[PROVIDED RECORDS]
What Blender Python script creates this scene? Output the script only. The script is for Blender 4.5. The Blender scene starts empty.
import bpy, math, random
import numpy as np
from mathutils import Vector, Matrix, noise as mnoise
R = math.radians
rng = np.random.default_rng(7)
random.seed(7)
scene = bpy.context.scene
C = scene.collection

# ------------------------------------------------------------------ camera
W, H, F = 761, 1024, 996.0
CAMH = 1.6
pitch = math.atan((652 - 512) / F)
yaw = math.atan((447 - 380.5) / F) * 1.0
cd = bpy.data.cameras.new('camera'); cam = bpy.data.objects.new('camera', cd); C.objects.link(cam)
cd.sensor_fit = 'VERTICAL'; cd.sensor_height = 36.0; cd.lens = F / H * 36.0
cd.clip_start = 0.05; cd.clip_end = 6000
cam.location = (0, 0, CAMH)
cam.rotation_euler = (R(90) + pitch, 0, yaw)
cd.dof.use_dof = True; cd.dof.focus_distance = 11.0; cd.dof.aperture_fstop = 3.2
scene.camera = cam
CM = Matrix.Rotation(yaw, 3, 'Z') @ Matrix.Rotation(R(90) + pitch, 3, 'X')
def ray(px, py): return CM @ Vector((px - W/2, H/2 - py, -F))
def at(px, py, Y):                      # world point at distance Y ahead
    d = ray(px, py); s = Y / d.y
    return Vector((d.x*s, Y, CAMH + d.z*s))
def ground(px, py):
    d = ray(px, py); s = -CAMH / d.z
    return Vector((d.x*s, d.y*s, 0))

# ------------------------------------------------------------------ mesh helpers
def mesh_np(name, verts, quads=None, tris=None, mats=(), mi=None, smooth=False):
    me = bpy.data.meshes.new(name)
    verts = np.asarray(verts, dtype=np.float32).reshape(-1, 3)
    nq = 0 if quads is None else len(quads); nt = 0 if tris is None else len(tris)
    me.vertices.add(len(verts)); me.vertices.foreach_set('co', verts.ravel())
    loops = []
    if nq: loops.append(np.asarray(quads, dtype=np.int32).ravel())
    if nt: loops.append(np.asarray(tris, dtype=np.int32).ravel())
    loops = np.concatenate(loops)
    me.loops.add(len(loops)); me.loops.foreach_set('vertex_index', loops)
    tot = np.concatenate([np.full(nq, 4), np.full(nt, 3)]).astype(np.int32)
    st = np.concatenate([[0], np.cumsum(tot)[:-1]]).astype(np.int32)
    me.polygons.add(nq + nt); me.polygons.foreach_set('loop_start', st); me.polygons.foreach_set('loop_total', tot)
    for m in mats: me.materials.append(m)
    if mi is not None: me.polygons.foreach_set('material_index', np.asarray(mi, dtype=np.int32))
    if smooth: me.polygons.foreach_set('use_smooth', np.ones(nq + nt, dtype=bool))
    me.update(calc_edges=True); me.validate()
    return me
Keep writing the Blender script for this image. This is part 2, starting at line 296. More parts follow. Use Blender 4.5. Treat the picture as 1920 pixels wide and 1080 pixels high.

[TASK GOAL]
Report all lines of the data above that include the string "script".

[RESULT]
What Blender Python script creates this scene? Output the script only. The script is for Blender 4.5. The Blender scene starts empty.
Keep writing the Blender script for this image. This is part 2, starting at line 296. More parts follow. Use Blender 4.5. Treat the picture as 1920 pixels wide and 1080 pixels high.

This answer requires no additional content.